De manière significative, la lumière de plus en plus crue apportée par la justice sur cette police politique du Parti populaire (PP) provoque très peu de réactions, la majorité des partis et des médias – espagnols comme étrangers – préférant passer comme chat sur braise sur ces agissements. Un silence qui contraste avec le bruit occasionné à l’époque par les prétendus comptes suisses des dirigeants catalans ou par le pseudo-financement irano-vénézuélien de Podemos. Chaque fois que l’Espagne vivait un moment de tension politique ou une opportunité d’alliance entre les adversaires du PP, les policiers transmettaient leurs «informations» à certains médias conservateurs – particulièrement à El Mundo, OK Diario et El Confidencial – qui en faisaient leurs grands titres, relayés avec délectation dans l’arène politique par les ministres et les députés du Parti populaire.
Sauf que ces informations se sont révélées fausses. Et le plus souvent fabriquées de toutes pièces, à l’instar de ces documents prétendument «vénézuéliens» réalisés avec la caution de dissidents exilés contre la promesse d’un asile et d’une nouvelle identité.
A l’actif de ce groupe «patriotique» dirigé par Eugenio Pino, alors numéro 2 de la police, on découvre encore le recel (vol?) d’un téléphone portable du leader de Podemos, Pablo Iglesias, dont le contenu finira dans OK Diario. Plus grave encore: l’affaire «Kitchen» aurait vu la police faire disparaître des preuves sur la caisse noire du PP.
Déjà décimé par les affaires de corruption, l’ex-parti au pouvoir devrait logiquement fournir un nouveau lot de détenus du plus haut niveau. A commencer par le ministre de l’Intérieur (2011-2016), le Barcelonais Jorge Fernández Díaz, enregistré à son insu alors qu’il tramait des inculpations à la veille de la consultation indépendantiste du 9 novembre 2014.

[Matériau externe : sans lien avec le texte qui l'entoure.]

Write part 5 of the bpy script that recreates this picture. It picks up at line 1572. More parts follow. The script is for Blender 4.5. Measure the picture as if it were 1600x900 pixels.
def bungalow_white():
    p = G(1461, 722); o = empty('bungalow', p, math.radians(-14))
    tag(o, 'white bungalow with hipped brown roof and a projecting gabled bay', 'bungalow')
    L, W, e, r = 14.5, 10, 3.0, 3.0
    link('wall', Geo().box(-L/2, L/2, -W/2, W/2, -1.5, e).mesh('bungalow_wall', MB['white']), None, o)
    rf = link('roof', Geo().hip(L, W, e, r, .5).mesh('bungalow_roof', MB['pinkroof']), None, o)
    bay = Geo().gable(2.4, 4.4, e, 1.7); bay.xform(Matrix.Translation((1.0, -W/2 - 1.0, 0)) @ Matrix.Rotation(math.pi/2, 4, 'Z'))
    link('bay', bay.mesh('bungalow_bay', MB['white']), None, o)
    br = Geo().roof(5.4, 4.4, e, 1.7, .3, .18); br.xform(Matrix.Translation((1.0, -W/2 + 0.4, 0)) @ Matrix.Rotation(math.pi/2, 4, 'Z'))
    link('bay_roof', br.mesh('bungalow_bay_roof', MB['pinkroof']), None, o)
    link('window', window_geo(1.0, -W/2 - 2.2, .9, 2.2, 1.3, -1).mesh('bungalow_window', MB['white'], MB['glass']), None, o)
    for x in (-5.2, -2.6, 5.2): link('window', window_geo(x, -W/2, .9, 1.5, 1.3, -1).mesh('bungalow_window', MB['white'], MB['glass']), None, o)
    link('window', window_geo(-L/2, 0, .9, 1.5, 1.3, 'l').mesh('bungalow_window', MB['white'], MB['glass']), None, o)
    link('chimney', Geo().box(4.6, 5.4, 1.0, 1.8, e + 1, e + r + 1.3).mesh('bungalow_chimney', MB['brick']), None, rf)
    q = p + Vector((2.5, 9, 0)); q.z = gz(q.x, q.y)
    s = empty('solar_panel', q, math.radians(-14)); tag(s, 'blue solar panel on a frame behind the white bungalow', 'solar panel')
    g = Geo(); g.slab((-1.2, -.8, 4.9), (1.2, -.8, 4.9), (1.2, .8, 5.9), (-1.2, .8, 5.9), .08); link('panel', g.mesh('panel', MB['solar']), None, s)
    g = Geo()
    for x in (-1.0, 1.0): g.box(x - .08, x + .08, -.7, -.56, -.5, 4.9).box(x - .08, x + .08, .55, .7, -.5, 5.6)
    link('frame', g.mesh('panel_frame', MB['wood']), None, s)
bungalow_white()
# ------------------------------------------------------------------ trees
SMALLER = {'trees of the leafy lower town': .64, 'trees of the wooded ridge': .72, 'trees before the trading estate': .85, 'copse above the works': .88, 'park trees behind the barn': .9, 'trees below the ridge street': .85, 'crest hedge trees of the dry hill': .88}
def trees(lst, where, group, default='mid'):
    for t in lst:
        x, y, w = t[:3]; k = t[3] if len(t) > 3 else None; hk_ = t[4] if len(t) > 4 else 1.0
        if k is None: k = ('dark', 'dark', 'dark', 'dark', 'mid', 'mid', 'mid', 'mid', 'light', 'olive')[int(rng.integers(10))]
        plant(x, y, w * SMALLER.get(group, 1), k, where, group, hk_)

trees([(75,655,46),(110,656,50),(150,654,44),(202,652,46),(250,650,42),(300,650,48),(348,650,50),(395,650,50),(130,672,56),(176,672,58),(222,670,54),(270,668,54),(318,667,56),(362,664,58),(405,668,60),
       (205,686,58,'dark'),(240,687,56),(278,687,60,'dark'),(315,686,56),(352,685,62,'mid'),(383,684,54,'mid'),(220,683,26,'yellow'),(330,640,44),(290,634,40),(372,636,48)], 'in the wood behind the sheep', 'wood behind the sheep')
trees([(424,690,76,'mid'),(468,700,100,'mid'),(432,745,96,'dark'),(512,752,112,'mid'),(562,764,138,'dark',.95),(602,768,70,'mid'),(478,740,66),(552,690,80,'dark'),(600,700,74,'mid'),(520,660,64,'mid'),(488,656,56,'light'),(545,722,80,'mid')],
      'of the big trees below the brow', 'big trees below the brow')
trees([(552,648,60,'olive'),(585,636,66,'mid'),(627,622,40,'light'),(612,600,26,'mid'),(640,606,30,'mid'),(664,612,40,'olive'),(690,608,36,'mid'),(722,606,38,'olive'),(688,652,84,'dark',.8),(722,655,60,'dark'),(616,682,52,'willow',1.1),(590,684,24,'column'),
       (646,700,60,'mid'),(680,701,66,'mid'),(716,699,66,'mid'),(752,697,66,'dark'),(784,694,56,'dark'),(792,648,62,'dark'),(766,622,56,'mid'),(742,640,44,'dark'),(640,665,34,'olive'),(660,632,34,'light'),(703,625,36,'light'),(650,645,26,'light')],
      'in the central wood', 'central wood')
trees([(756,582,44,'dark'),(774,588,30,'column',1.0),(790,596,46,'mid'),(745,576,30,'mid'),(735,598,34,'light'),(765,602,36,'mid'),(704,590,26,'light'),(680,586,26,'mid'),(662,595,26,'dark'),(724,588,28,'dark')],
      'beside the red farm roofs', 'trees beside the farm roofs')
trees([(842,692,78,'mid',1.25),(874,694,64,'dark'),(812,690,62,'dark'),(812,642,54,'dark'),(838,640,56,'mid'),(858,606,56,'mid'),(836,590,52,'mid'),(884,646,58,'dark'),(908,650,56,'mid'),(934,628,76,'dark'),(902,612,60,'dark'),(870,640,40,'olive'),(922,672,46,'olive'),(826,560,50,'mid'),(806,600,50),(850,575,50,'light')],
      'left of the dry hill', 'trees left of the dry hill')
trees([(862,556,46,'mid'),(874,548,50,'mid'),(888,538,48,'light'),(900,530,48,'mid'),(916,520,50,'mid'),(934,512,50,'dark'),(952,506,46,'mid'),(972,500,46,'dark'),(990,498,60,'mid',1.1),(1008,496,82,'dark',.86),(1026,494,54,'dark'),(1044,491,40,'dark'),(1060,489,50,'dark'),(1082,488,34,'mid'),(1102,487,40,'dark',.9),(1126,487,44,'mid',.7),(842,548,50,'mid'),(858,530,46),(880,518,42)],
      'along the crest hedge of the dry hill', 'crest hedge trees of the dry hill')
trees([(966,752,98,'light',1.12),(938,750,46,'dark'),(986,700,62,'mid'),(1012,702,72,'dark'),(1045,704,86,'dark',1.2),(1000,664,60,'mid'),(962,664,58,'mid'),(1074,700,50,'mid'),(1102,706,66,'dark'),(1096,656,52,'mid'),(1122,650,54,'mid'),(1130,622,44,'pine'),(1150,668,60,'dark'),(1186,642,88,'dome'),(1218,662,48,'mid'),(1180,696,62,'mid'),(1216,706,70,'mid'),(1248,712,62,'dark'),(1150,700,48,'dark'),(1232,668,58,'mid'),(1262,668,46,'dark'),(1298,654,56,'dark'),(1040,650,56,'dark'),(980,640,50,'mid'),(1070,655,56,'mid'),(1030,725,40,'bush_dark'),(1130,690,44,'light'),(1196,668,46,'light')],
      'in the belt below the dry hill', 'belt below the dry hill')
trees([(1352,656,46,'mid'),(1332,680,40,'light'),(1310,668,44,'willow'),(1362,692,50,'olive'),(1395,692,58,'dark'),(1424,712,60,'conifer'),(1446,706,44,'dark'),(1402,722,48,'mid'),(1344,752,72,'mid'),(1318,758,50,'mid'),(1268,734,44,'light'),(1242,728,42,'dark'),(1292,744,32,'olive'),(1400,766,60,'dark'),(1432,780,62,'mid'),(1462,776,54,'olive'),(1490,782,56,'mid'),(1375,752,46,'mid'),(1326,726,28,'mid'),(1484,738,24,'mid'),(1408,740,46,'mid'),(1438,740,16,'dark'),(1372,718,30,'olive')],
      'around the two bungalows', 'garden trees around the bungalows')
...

Mais pour l’heure, les seuls politiciens à végéter en prison pour avoir censément violé la Constitution sont leurs adversaires catalans, menacés de dizaines d’années d’incarcération pour avoir organisé un référendum… Quant à Podemos, il affronte les prochaines législatives en position de faiblesse, en partie à cause de ses propres errements, mais aussi car la politique incendiaire du PP en Catalogne a porté ses fruits, reléguant la question sociale et la lutte contre la corruption loin derrière les réflexes identitaires.
A trois semaines du scrutin, la crainte est réelle de voir les parrains des «cloaques de l’Etat» retourner dans les ministères, flanqués cette fois des extrémistes de Vox. A moins que les effluves émanant à nouveau de la politique espagnole ne provoquent une réaction de salubrité publique.